▸ **EXERCISE DIRECTIONS**: Give again exactly the lines that run from the start of the records to the line holding "from mathutils import Vector, Matrix", both ends counted. Do not include the pictures.
━━━ STORED DATA ━━━
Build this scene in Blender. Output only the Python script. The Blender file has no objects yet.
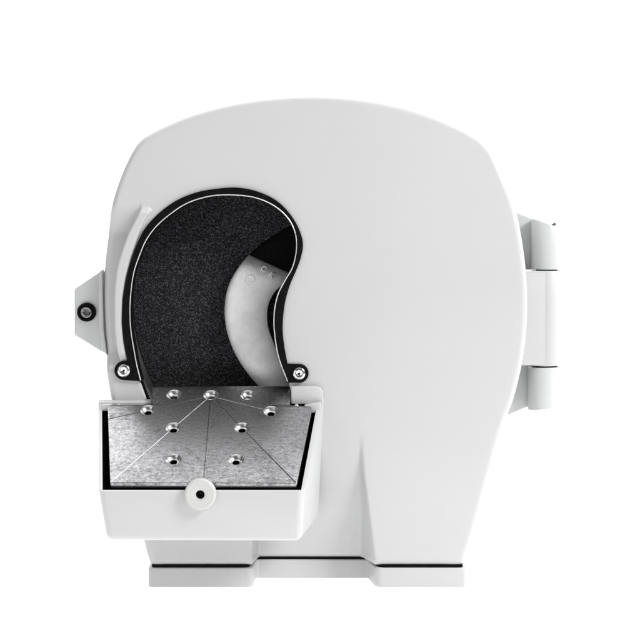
import bpy, bmesh, math, random
import numpy as np
from mathutils import Vector, Matrix

# ---------------------------------------------------------------- units
U = 0.0006                      # one drawing unit in metres (about 0.6 mm)
CX, HZ, GZ, D = 315.0, 230.0, 587.0, 1500.0   # camera axis, eye level, ground line, distance
def W3(x, y, Y):                # drawing units (x right, y down, Y away) -> world
    return Vector(((x - CX) * U, Y * U, (GZ - y) * U))
def at(px, py, Y):              # drawing position of what is seen at px, py when it stands Y behind the front
    s = (D + Y) / D
    return (CX + (px - CX) * s, HZ + (py - HZ) * s)

scene = bpy.context.scene
col = scene.collection

# ---------------------------------------------------------------- camera
cam = bpy.data.cameras.new("camera")
cam.sensor_width = 36.0
cam.lens = 36.0 * D / 640.0
cam.shift_x = (320 - CX) / 640.0
cam.shift_y = -(320 - HZ) / 640.0
cam.clip_start, cam.clip_end = 0.05, 100
camo = bpy.data.objects.new("camera", cam)
camo.location = (0, -D * U, (GZ - HZ) * U)
camo.rotation_euler = (math.pi / 2, 0, 0)
col.objects.link(camo)
scene.camera = camo

# ---------------------------------------------------------------- light
world = bpy.data.worlds.new("World")
scene.world = world
world.use_nodes = True
bg = world.node_tree.nodes["Background"]
bg.inputs[0].default_value = (1, 1, 1, 1)
bg.inputs[1].default_value = 0.10

def area(name, loc, target, sx, sy, power, spread=180):
    l = bpy.data.lights.new(name, 'AREA')
    l.shape = 'RECTANGLE'; l.size = sx; l.size_y = sy; l.energy = power
    l.spread = math.radians(spread)
    o = bpy.data.objects.new(name, l)
    o.location = loc
    o.rotation_euler = (Vector(target) - Vector(loc)).to_track_quat('-Z', 'Y').to_euler()
    col.objects.link(o)
    return o
area("softbox_overhead", (0.0, 0.0, 1.25), (0.0, 0.0, 0.0), 1.8, 1.3, 17)
area("softbox_key", (0.80, -0.55, 0.80), (0.0, 0.0, 0.17), 0.34, 0.34, 12.0)
area("added_fill", (-0.85, -1.05, 0.40), (0.0, 0.0, 0.14), 0.6, 0.6, 2.4)  # added front-left fill, lifts the lug, hollow and left foot
area("softbox_right", (1.0, 0.15, 0.35), (0.1, 0.05, 0.15), 0.5, 0.7, 3.3)
area("backdrop_fill", (0.0, 0.70, 1.35), (0.0, 1.6, 0.4), 3.2, 0.6, 72)  # added lamp that keeps the backdrop pure white
area("underfloor_fill", (0.0, -0.1, -0.55), (0.0, -0.1, 0.0), 1.3, 1.3, 22)      # added lamp below the translucent floor, washes out the shadow there

scene.view_settings.view_transform = 'Standard'
scene.view_settings.look = 'None'
scene.view_settings.exposure = 0.03
scene.view_settings.gamma = 1.0

# ---------------------------------------------------------------- materials
def mat(name):
    m = bpy.data.materials.new(name); m.use_nodes = True
    nt = m.node_tree
    return m, nt, nt.nodes["Principled BSDF"]
def N(nt, t, **kw):
    n = nt.nodes.new(t)
    for k, v in kw.items(): setattr(n, k, v)
    return n
def ramp(nt, src, stops):
    r = N(nt, 'ShaderNodeValToRGB')
    e = r.color_ramp.elements
    while len(e) < len(stops): e.new(0.5)
    for el, (p, c) in zip(e, stops):
        el.position = p
        el.color = (c, c, c, 1) if not isinstance(c, tuple) else c + (1,)
    nt.links.new(src, r.inputs[0])
    return r.outputs[0]
def coords(nt, scale=(1, 1, 1)):
    tc = N(nt, 'ShaderNodeTexCoord'); mp = N(nt, 'ShaderNodeMapping')
    mp.inputs['Scale'].default_value = scale
    nt.links.new(tc.outputs['Object'], mp.inputs[0])
    return mp.outputs[0]
def noise(nt, vec, scale, detail=3, rough=0.5):
    n = N(nt, 'ShaderNodeTexNoise')
    n.inputs['Scale'].default_value = scale
    n.inputs['Detail'].default_value = detail
    n.inputs['Roughness'].default_value = rough
    nt.links.new(vec, n.inputs['Vector'])
    return n.outputs['Fac']
def bump(nt, h, p, strength, dist):
    b = N(nt, 'ShaderNodeBump')
    b.inputs['Strength'].default_value = strength
    b.inputs['Distance'].default_value = dist
    nt.links.new(h, b.inputs['Height'])
    nt.links.new(b.outputs[0], p.inputs['Normal'])

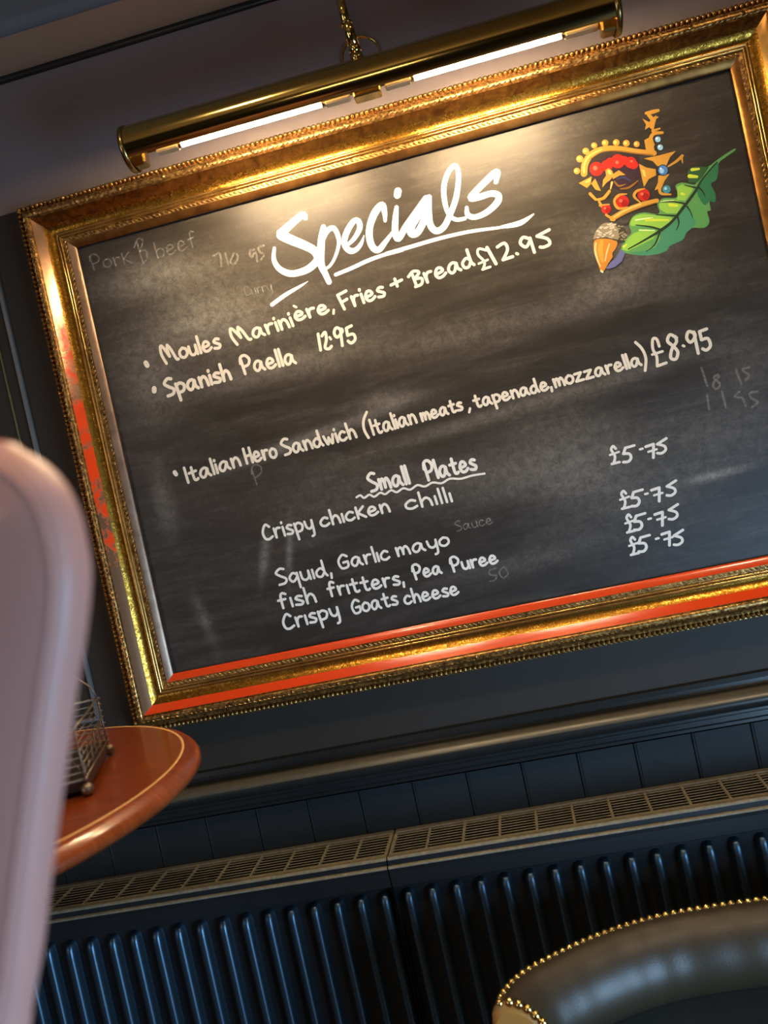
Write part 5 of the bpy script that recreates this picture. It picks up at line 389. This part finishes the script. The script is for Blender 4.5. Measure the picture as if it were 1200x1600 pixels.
━━━
▸ **REPLY**:
Build this scene in Blender. Output only the Python script. The Blender file has no objects yet.
import bpy, bmesh, math, random
import numpy as np
from mathutils import Vector, Matrix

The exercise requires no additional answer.